The documents also show the embattled chairman of the Ways and Means Committee -- who is being probed by the House Ethics Committee -- failed to reveal a staggering $3 million in various business transactions over the same period.

This week, Rangel filed drastically revised financial-disclosure forms reflecting new, higher amounts of outside income and numerous additional business deals that had not been reported when the reports were originally filed.

In 2004, for instance, Rangel reported earning between $4,000 and $10,000 in outside earnings on top of his $158,100 congressional salary.

But the amended filings show that after the sale of a property on West 132nd Street, his outside income that year was somewhere between $118,000 and $1.04 million.

The forms filed by House members provide for a range of value on such transactions, so the precise number isn't publicly known.

Rangel also lowballed his income by as much as $70,000 in 2002, $46,000 in 2003 and $117,000 in 2006, records show.

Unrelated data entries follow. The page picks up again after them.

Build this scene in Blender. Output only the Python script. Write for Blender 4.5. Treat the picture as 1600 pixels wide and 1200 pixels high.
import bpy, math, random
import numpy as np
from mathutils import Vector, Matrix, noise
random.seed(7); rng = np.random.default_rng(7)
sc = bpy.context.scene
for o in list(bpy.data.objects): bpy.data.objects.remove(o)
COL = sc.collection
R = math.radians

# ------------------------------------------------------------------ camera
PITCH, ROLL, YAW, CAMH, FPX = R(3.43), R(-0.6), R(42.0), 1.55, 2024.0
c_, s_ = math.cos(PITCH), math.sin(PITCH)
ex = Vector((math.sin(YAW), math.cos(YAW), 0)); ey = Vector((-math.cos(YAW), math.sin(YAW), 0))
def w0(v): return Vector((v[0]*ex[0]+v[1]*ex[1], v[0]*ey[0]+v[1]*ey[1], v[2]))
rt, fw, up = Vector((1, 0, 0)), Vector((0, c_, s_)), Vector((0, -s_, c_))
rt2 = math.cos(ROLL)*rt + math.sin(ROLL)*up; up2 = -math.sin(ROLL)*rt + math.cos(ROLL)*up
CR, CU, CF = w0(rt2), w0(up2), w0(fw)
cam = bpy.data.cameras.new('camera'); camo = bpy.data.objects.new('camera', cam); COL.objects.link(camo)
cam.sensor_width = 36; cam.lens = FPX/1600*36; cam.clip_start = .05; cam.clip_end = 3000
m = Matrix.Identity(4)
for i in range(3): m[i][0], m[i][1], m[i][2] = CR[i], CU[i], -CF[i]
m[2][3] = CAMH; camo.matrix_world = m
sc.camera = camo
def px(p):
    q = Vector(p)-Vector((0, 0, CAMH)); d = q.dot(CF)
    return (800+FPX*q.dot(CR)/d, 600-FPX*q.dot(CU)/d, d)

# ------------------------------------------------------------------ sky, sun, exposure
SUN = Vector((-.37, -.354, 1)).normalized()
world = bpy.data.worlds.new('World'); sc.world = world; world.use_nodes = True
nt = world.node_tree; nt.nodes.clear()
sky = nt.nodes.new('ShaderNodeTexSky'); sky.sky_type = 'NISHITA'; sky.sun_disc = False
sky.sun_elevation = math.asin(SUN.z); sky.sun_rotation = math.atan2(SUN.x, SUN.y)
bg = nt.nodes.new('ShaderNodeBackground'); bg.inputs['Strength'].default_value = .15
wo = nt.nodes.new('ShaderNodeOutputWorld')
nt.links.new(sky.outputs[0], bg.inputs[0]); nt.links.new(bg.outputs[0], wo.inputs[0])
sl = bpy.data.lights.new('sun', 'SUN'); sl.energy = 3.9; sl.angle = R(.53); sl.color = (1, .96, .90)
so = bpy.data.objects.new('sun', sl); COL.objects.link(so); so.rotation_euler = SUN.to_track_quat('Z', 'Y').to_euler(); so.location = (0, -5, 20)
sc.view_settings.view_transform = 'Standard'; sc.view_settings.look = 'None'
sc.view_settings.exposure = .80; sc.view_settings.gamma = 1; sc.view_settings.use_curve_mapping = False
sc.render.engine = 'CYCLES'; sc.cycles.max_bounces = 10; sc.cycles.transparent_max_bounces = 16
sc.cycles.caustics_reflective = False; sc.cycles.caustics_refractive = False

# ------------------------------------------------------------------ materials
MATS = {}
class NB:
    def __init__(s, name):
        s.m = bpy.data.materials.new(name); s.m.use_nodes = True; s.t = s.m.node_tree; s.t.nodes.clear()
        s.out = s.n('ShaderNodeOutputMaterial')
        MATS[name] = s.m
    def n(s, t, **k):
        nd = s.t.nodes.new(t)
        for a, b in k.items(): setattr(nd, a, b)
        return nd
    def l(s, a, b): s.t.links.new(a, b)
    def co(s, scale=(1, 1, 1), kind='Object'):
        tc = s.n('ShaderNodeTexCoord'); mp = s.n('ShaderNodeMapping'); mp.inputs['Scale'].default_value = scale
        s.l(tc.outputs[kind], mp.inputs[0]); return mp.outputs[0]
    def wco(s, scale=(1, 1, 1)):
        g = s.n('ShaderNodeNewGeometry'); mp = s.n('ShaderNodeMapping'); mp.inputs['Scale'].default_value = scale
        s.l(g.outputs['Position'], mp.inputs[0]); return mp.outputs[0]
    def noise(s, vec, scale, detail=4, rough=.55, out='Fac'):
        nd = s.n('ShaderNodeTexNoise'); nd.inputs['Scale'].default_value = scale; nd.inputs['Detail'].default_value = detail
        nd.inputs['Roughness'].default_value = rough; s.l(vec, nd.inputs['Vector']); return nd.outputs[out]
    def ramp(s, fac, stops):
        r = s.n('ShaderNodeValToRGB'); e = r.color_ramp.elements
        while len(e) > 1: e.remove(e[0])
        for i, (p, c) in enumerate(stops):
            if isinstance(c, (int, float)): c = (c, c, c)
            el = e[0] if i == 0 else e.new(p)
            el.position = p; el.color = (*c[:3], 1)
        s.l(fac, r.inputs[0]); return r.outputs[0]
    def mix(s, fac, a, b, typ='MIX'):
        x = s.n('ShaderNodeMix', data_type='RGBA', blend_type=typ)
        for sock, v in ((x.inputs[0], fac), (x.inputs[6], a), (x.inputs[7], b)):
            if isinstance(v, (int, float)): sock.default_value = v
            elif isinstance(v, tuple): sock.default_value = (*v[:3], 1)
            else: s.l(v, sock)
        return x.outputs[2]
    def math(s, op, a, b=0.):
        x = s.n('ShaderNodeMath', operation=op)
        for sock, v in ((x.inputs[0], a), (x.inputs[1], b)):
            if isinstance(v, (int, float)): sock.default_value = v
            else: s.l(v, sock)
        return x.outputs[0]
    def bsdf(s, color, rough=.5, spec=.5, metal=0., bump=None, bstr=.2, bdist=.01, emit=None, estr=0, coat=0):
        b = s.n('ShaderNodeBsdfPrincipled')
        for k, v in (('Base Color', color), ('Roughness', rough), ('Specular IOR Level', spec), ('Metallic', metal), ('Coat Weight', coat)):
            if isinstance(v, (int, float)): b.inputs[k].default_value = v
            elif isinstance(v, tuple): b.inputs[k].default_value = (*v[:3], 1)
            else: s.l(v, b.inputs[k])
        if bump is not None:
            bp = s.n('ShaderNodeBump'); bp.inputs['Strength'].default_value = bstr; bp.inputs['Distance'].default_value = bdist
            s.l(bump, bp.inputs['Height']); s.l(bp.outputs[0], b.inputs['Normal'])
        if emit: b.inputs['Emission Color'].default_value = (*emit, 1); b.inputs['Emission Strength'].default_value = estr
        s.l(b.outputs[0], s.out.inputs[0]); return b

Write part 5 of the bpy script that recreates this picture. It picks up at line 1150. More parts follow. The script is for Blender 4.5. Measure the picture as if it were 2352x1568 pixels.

Only in 2005 did Rangel reveal his total outside income.

Members of Congress are required to disclose all their assets and outside income in an effort to expose possible undue influences.

Rangel's office insists the Harlem Democrat did not conceal any outside income from the IRS and is paid up on his taxes.

The Post revealed yesterday that Rangel is in arrears on New Jersey property taxes -- for property that for more than 15 years he failed to disclose to Congress and the public.

Another area of wide discrepancy in his financial-disclosure forms is where he's required to list financial transactions.

Every year between 2002 and 2007, Rangel failed to include all his deals for the year, according to records.

On his 2002 and 2003 financial-disclosure statements, Rangel did not include any transactions whatsoever, according to papers on file with the House clerk.

But the amended records filed this month show as much as $310,000 in business deals in 2002 and up to $80,000 in transactions in 2003.

In 2004, Rangel left off his disclosure form as much as $430,000 in stock transactions, amended records show. One of those deals he did include as a transaction on his original disclosure was the sale of the brownstone on West 132nd Street.

But in the same report, Rangel failed to include proceeds from that sale as outside income. That has been revised in the amended report.

Despite the reported sale, city records still show Rangel is the owner of that property.

His nephew, Ralph, who appears to live in the building, wouldn't answer questions yesterday. Rangel's office declined numerous requests yesterday for explanation.

The problems with Rangel's 2004 disclosure report were so glaring that apparently they caught someone's attention, forcing Rangel to write a letter correcting his failure to fully disclose transactions that year.

"I listed only the real-estate transactions in which we were involved in calendar year 2004 on the transactions schedule because I was not aware of such details as the date and magnitude of the transactions involving our securities holding in the Merrill Lynch account," he wrote in a May 2006 letter to House Clerk Karen Haas.